The boardwalk up to the Langley Lane Hide
Normally there is no vehicular access allowed here apart for farm vehicles but today there was a cluster of four cars parked by the start of the boardwalk and people milling around. Birders? Surely not? On getting to the cars it turned out that the unexpected people were a volunteer work party from LWVR. Commendable as this was my heart sank, as I knew that if they were doing conservation work in and around the hide then the Great White Egret would certainly not be around.

On making enquiries I was re-assured that they had not disturbed the area around the hide and would leave it free so long as I remained in the hide, so with some relief I made my way up the boardwalk to the hide door, entered and slowly and very cautiously opened one of the viewing slats. There before me was the Great White Egret wading thigh deep in the water and very near to the hide. Fantastic!



Great White Egrets were formerly a major rarity in Britain but like their smaller cousin the Little Egret they are slowly colonising southern Britain and now breed on the Somerset Levels. Oxfordshire has done reasonably well from visits of this still scarce bird as usually, every year, one or two turn up at suitable random places in the county with large areas of water. No doubt the Great White Egret is taking advantage of our warming climate and maybe, just maybe, it will one day breed in Oxfordshire just as Little Egrets now occasionally do.


On viewing a Great White Egret I am always struck by the length of their neck, elongated to the extreme, thin and often with a slight kink, it reminds you of a pipe cleaner with an equally narrow head not much wider than the neck. Slightly larger than the Grey Heron they are all angles and attenuations, long neck, long bill, long legs but with this elongated appearance their movements for such a large bird are always imparted with some grace.
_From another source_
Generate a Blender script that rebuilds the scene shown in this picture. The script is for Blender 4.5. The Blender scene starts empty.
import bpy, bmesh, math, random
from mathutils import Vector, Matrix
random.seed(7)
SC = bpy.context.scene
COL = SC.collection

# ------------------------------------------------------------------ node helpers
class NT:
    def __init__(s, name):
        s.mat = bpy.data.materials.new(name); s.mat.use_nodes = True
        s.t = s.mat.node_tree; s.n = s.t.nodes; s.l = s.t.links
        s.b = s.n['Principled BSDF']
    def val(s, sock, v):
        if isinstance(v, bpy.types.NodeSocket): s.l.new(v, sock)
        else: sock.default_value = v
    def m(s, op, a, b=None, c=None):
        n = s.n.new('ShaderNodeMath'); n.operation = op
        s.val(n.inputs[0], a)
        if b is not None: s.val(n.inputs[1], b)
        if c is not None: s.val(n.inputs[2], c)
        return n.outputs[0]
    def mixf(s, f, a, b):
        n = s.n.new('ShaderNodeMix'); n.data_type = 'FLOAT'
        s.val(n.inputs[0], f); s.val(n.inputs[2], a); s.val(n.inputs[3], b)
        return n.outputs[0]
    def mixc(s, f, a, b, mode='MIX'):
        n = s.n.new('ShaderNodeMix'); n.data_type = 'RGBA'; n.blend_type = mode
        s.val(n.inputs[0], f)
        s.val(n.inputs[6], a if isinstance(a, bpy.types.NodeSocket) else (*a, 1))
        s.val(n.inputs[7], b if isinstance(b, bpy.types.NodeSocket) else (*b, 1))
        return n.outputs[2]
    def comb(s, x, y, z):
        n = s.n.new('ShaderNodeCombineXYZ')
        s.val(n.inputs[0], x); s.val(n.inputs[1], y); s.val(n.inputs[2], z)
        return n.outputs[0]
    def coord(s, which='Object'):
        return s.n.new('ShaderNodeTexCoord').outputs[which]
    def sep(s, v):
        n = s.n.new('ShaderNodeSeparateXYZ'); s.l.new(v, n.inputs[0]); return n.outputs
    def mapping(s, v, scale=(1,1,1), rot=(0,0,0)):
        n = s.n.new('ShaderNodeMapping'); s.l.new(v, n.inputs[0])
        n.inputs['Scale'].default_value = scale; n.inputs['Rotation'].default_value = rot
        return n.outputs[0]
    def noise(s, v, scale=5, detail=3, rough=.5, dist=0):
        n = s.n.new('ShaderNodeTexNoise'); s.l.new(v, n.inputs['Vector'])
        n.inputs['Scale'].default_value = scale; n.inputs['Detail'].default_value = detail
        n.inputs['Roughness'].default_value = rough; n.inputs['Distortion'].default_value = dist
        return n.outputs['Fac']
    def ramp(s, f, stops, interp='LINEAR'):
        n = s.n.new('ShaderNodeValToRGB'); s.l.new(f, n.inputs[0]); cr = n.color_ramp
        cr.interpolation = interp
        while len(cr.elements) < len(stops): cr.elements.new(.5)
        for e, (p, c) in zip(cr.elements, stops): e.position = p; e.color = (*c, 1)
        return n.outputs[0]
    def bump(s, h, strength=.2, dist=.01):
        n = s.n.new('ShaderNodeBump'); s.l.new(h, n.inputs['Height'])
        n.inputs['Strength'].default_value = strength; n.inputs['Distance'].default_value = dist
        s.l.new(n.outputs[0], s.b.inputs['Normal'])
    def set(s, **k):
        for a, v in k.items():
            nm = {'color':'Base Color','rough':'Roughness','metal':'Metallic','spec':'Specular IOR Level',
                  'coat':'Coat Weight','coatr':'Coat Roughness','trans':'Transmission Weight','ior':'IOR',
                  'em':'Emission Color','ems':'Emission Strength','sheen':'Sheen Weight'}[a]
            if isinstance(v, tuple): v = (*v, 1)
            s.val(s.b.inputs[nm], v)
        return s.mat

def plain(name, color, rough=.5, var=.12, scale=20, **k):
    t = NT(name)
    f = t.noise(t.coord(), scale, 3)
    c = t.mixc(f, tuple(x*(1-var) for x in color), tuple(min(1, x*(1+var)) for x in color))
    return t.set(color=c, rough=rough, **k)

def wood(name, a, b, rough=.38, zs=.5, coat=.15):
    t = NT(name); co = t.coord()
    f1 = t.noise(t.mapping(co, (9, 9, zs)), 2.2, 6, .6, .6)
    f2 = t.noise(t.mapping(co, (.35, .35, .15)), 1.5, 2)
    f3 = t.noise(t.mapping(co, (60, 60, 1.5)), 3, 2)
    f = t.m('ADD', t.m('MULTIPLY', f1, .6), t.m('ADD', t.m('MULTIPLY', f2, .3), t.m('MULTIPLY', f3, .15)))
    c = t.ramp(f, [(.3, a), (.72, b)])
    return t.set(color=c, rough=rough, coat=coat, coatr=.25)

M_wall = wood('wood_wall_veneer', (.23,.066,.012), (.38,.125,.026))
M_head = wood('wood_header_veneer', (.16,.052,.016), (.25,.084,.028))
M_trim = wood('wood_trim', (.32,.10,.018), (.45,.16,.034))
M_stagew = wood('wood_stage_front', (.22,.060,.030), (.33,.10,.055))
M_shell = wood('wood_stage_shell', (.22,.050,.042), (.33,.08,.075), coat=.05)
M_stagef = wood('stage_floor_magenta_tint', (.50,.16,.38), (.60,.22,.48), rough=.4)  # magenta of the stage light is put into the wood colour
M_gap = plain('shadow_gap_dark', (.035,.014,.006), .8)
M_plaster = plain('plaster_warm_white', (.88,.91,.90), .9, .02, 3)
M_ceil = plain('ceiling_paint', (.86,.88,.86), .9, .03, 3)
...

Although totally white the plumage is not the dull creamy white of a stork but an almost luminescent, brilliant white that any person would be delighted with on washing day. The white is complemented by a golden yellow bill and long black legs. This particular bird could be identified as a juvenile as the feathers were fresh, showing no signs of wear and the bill had a slight black tip to it. I wondered where it had come from, was it one of the young raised on the Somerset Levels this year and now dispersing to find its own territory or had it come from further such as mainland Europe? 


With cautious almost imperceptible movements it waded in the water, stopping to survey the surrounding water for the slightest movement below the surface, a characteristic profile of extended bill, head and neck held out at an angle, then making lightening fast stabs every so often to seize small fish, that looked very much like sticklebacks. One such unfortunate fish having erected its spines in automatic defence got stuck in its throat and the egret only managed to despatch it down that very long neck after much gaping and shaking of its bill but the outcome, despite the delay, was inevitable.


I managed to get some pictures but then the work party joined me in the hide to take their lunch. Inevitably the ensuing chatter and various inadvertent thumps and bangs unnerved the Great White Egret and it departed for a distant shore which it shared with a Little Egret.


I decided to wait until the work party departed and I could sit once more in silence but before they did we were joined by a lady and her two very young grandchildren. What can you do? I entered a period of philosophical resignation coming to the conclusion that here in these two small impressionable children was the future and they should be encouraged as much as possible. I grasped the nettle of understanding and chatted to the excited children, pointing out the various different birds and finding a Grey Heron for the little boy who had told me he very much wanted to see one. His elder sister told me she had seen a Hobby. I sounded suitably and genuinely impressed, which I was and they too then decided to have their lunch in the hide! The children told me about where they lived and I learnt that their parents had a pub called the White Hart at Fyfield which had been voted best Oxfordshire gastropub and restaurant last year. We looked at the various reference books on birds and the pictures therein and settled on the fact that the Goldfinch was their favourite.

The egret in the meantime had long since distanced itself to the far side of the lake away from the inevitable commotion.


The children's attention span did not last for long as the novelty of being in a hide and talking to a stranger wore off and I was left to myself once more, bidding a fond farewell to the family and forgoing the children's invitation to accompany them to the other hide, explaining I wished to wait to get more pictures of the Great White Egret.

I sat calmly in the ensuing quiet and contemplated the lake from the hide. Two Oystercatchers kleeped to themselves on a sandy bank. I can never get used to seeing them so far inland, having forever from my youth associated them as a bird of the seashore although they are now not uncommon in places such as this,  A Green Sandpiper called in alarm and flew fast and wildly away from the lake possibly disturbed by the work party and a Common Sandpiper bobbed uncertainly along the shoreline.

Not so alarmed was a juvenile Lapwing, just become independent by the look of things, its short crest and buff edged  burnished dark green plumage betraying its adolescence. It pottered endlessly up and down on a muddy strip just below the hide, stopping and bobbing its head in a forward motion as if surprised, even swimming at one stage across a narrow channel of water to a mini island just offshore. I watched as it stopped to bathe and then wading back onto land preened energetically, contorting into unusual shapes as it sorted out its damp plumage until satisfied with the result.





Juvenile Lapwing

Common Terns came to fish in front of the hide, hovering on pearl grey, elastic wings, pointing black tipped dagger red bills downwards in readiness for a plunge which invariably ended with a struggling silver sided fish in their bill.


The wind blew the branches of the overhanging willows against the hide roof, the scraping and scratching giving the hide a voice. I waited and the egret slowly worked its way back towards the hide by a combination of wading and periodic short flights. The area around the hide was obviously the best place to fish and we both knew it. I sat quietly  and the egret finally flew to the water in front of the hide signalling that my time here with the Great White Egret had run full circle.